Protesters converged on the National Mall in warm spring weather near the Capitol that houses the US Congress, seeking to "Save Darfur Now."

The first speaker, Holocaust survivor and Nobel laureate Elie Wiesel spoke "as a Jew and as a member of the human family," saying: "Silence helps the killer, never the victims."

"For the sake of humanity, save Darfur," he told the mostly young crowd, many of whom wore yarmulkes.

Demonstrators cheered calls for US and international action from a wide range of religious leaders, activists, politicians, celebrities and athletes, including Joey Cheek, an Olympic speed-skating champion who gave his prize money to benefit Darfur.

"It’s our job to take action," he said. "We have to continue to fight because people will continue to die."

Clooney addressed the protest after having visited Sudan’s western region of Darfur last week along with his father, a former journalist.

"This is in fact the first genocide of the 21st century. But there is hope, there is all of you," said Clooney, who gave numerous interviews before the event to try focus public attention on the plight of Darfur.

His father, Nick Clooney, said, "We didn’t stop the Holocaust. We didn’t stop Cambodia. We didn’t stop Rwanda. But this one, we can stop."

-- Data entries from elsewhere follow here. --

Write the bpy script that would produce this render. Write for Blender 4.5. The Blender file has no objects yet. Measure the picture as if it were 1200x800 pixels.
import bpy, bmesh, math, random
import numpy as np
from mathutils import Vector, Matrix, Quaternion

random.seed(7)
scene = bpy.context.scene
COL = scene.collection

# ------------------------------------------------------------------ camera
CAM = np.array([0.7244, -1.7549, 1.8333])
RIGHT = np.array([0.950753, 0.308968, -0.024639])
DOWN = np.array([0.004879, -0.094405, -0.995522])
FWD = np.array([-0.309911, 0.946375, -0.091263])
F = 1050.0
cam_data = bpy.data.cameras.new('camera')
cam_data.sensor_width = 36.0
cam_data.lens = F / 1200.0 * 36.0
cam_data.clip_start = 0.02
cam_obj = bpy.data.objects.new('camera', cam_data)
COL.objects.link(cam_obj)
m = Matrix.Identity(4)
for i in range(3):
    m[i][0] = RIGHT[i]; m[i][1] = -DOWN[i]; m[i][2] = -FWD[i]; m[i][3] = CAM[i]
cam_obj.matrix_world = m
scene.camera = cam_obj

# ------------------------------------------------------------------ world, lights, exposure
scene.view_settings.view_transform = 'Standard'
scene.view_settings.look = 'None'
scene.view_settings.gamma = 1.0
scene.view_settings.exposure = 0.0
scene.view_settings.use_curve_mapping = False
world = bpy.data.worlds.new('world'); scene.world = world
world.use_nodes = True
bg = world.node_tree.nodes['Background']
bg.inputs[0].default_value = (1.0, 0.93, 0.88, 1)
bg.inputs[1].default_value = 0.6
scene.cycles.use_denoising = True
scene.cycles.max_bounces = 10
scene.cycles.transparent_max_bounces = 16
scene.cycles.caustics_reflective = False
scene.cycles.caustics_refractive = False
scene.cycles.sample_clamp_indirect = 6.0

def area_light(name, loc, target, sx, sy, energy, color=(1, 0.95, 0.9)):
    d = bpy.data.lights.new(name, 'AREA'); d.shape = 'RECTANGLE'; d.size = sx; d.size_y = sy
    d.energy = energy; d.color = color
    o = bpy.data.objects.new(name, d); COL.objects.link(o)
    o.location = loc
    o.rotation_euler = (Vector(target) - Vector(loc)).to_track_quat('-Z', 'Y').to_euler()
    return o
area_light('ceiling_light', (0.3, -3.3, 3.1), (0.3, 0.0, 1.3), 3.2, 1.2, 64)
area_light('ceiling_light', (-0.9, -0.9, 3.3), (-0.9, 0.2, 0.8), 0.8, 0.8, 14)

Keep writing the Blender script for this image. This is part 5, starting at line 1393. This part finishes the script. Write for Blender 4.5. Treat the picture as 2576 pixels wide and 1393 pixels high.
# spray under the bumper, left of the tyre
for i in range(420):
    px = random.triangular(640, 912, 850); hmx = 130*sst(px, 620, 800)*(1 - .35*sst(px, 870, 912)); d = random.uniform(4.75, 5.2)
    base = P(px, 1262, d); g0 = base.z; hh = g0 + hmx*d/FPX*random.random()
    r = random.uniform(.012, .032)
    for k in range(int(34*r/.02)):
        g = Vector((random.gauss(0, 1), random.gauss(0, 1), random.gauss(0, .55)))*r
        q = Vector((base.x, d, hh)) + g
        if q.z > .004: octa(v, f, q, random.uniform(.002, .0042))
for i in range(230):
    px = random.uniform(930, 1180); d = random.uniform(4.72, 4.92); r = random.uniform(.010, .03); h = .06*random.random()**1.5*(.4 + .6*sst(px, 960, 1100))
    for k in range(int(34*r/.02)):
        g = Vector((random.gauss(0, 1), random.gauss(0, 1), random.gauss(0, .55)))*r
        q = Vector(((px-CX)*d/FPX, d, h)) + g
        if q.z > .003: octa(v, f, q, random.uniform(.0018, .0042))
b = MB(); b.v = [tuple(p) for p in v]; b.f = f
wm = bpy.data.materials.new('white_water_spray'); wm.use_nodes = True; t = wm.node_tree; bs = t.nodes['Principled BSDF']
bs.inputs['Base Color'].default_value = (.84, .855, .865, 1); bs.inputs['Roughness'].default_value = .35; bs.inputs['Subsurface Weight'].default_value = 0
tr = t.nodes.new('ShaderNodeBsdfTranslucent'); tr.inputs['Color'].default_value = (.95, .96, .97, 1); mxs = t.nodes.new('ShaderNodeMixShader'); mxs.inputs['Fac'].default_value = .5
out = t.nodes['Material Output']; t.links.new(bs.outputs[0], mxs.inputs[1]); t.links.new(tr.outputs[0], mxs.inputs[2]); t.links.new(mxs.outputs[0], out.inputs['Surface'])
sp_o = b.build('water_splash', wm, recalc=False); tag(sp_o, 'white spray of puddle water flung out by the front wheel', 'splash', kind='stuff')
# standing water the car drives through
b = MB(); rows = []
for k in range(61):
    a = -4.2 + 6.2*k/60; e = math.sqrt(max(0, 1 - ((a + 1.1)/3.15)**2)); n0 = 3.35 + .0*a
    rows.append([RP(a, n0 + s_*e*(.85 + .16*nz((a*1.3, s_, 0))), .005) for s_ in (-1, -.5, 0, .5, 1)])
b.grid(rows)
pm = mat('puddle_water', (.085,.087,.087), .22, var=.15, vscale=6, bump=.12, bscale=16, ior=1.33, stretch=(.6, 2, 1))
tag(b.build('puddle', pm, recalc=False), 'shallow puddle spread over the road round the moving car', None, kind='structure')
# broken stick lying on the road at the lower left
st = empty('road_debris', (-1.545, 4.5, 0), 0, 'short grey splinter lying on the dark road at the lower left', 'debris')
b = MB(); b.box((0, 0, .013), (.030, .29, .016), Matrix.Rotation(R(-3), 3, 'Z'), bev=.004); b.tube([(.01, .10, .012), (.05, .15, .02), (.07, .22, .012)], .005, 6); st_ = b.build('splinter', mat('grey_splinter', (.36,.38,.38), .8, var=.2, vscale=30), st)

Sudanese pro-government Arab militias have terrorized Darfur’s black African tribes, with the conflict leaving up to 300,000 dead and 2.4 million homeless.

Similar rallies were announced by some 1,260 groups in more than a dozen US cities, including Austin, Texas; Chicago; San Francisco; and Seattle in the US state of Washington, as well as Toronto and Vancouver, Canada.

The United Nations has slapped sanctions on four Sudanese leaders for their role in the Darfur carnage and has been discussing a beefed-up UN peacekeeping force.

Earlier, US Secretary of State Condoleezza Rice made clear growing US impatience with some governments for their reluctance to confront Sudan.

"We also do need more support, frankly, from other members of the international community, from China, from Russia, which abstained on this (sanctions) resolution."

"And I was at NATO on Thursday and Friday, we had talk about getting more support from the African Union which has said that they want to see a UN force," she told ABC television on Sunday.

Rice said President George W. Bush "has passion" about the Darfur issue and added, "We cannot be in a situation in which we don’t react to this."

The United States has been pressing to expand a beleaguered 7,000-member African Union peacekeeping contingent in Darfur into a large UN force with greater logistical support from NATO.

US legislators also spoke at the protest, including Nancy Pelosi, leader of the Democratic minority in the House of Representatives, and Democratic Senator Barack Obama, who said: "If we care, the world will care. If we bear witness, the world will know. If we act, the world will follow."

The conflict has surged as a top issue in Washington as peace talks under way in Nigeria faced a deadline on Sunday. Mediators hoped to salvage a peace agreement but two rebel groups said they would refuse to sign the deal.

Bush, who has called the Darfur violence genocide, met with activists lobbying on behalf of victims Friday, while several US lawmakers were arrested in a protest outside the Sudanese embassy in an act of civil disobedience.

After his meeting with activists, Bush pressed the government of Sudan to end the violence in the region.

But Khartoum has rejected international criticism and resisted the UN.

The Sudanese embassy in Washington issued a statement Friday calling the protests "misdirected" and "naive."

"The message that will be sent by the demonstrators to the Darfur rebels is, ’don’t make peace, the US supports you,’" the embassy said in a press release, adding that such protests send "the wrong message at just the wrong time."